Thursday, May 6, 2010

I know You're working for me and not against me, and I know you have my best interests in mind...
even if I don't realize it.

I keep struggling with this. How could You not want me to go to Africa? Is this Satan attacking me? You give authority to Satan; he can't move without You giving him the go ahead. So it really all comes back to You. I'm not doubting, but I am questioning. I know know KNOW Your ways are higher and I cannot comprehend them. But it still keeps chipping away at my mind. This seems like the perfect time to go! Next year I won't be able to go, because I will be starting a new job. And then from there on I can't go because it is so hard to get time off of work. And I'll eventually marry and have a family.

And I've just looked back at those last few sentences and feel so silly. Why am I planning my life? I don't know what opportunities and blessings You have for my future. There must be some reason You don't want me to go, and I can trust in that. Maybe I'm just not ready emotionally, physically, spiritually. Maybe I can be more of a servant in West Virginia this summer. Maybe I will do more for You if I go later in my life.

It's just upsetting when I've had my hope set on this trip for half a year. Whatever happens, I will have faith in You. You never said my life would be simple. I trust in You. I pray You help me make wise decisions about this, and that I accept whatever ends up happening.
If I go to Africa this summer, I will be all I can for YOU.
& if I stay in Kenova this summer, I promise I will be all I can for YOU.

1 comment:

  1. I just wanted to add a few words. Sometimes I feel frustrated by the way many believers feel as though they have to go overseas to do mission work. There are so many mission areas in the Huntington area that need addressed and everyone is so focused on other places.

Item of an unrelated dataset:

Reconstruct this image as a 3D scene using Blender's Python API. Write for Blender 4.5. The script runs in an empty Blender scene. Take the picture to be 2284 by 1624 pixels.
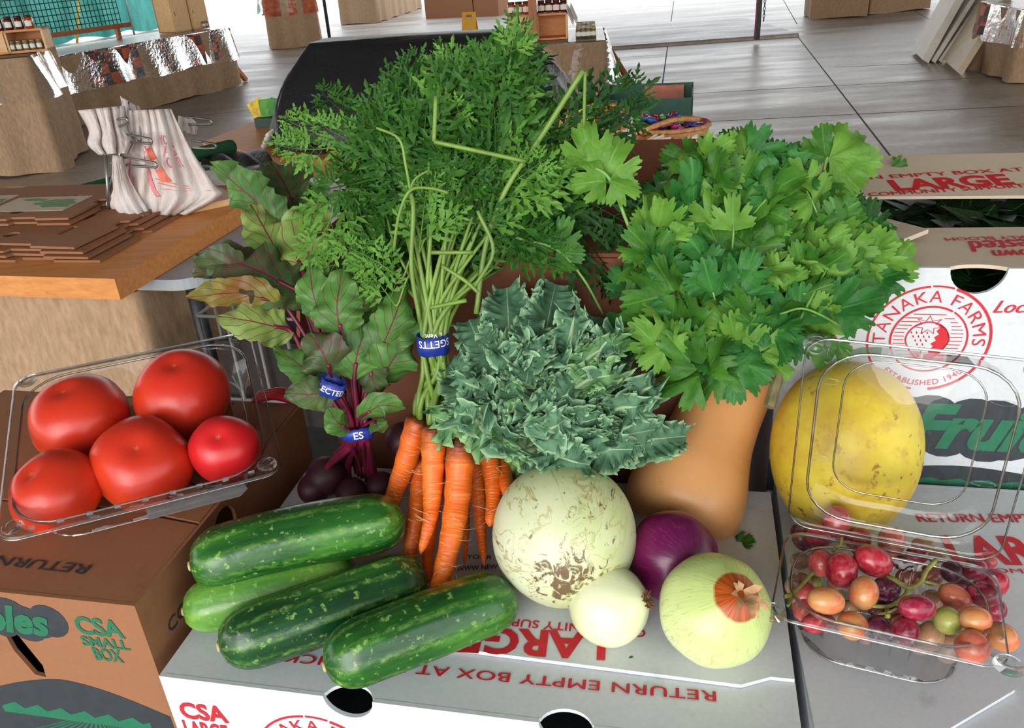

    Granted, the people in Africa and various parts of the world are in dire need of attention, but how many people in need do we ignore every day who are among us? Why travel 3,000 miles for a mission when you have several within a 3 block radius.

    If the Lord wants you to go to Africa, He will make a way. He always does. Until then, be a missionary in your daily life! :) Oh, and there's nothing wrong with having a plan for your life, just make sure you're ready to be flexible when the need arises.